I suppose that is the other deliberate experiment here: How much can we avoid top-down curation? I see what you are saying about interests. Just thinking out loud, perhaps some sort of option is rather than followers slicing up a user's posts, maybe posters can purposefully create subchannels for partial subscription. A user might be allowed a finite number, they can name them, and there you go... Following would give the default option of the total hub, but you could follow a subhub instead. Hm. Something to think on.

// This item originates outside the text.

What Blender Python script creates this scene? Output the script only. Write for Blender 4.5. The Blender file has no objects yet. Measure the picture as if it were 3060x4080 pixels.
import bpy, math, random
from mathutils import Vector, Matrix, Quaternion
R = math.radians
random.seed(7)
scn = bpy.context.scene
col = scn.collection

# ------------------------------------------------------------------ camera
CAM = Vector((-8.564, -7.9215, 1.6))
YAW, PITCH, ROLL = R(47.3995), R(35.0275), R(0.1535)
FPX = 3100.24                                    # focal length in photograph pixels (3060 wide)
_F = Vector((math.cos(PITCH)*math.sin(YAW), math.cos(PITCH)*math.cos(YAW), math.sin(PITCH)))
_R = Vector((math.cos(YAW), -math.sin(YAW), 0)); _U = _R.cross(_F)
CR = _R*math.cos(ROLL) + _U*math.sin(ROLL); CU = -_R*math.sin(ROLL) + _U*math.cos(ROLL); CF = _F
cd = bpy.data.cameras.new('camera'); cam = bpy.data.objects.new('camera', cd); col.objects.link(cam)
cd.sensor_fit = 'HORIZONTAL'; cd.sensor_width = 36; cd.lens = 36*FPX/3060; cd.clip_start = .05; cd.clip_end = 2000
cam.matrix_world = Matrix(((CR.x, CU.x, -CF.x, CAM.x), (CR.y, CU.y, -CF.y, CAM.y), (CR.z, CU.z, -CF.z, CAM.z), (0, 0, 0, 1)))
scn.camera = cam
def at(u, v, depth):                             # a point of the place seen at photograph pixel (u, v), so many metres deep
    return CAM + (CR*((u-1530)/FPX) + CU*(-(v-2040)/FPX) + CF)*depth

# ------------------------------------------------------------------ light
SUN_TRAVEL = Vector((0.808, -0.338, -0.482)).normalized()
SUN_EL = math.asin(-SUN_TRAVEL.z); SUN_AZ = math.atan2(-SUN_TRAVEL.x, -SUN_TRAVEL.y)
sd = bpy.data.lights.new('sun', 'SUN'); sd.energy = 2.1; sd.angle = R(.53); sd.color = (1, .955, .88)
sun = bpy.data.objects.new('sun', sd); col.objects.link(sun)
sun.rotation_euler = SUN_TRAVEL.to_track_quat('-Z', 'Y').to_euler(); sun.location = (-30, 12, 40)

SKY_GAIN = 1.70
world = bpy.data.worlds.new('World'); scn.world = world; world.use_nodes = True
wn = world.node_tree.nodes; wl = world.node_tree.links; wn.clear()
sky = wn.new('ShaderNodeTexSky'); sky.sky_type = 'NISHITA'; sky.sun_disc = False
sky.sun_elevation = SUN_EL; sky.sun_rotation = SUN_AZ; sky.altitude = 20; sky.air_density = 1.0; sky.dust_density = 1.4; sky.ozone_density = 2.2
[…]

I would aim for 100% and consider it a failure if it's any less than 99.999%. Curation belongs on blogs. >I see what you are saying about interests. Just thinking out loud, perhaps some sort of option is rather than followers slicing up a user's posts, maybe posters can purposefully create subchannels for partial subscription. This really is a semantic issue, not a philosophical one. I just don't see being able to ignore one aspect of a person's interests to be "slicing up a user's posts." I don't much care to discuss politics with my father-in-law, but I eagerly listen to anything he has to say about orchids. That doesn't mean I'm not 100% committed to him as a "friend" it just means he has interests other than my own. Likewise, I'm interested to hear what anyone has to say about orchids, regardless of how well I know them - and maybe, through affinity to orchids, I'll discover we have other things in common. You see "fragment." I see "aspect."
Beyond that, I will occasionally go to the "discover" link and read posts from a specific tag. I tend to use the "video, best posts, active and badges" links on the bottom of the screen VERY often. I think they get often overlooked. I guess what I'm getting at is that I agree, Im not a big "tag" fan. I could really take them or leave them for "following" purposes.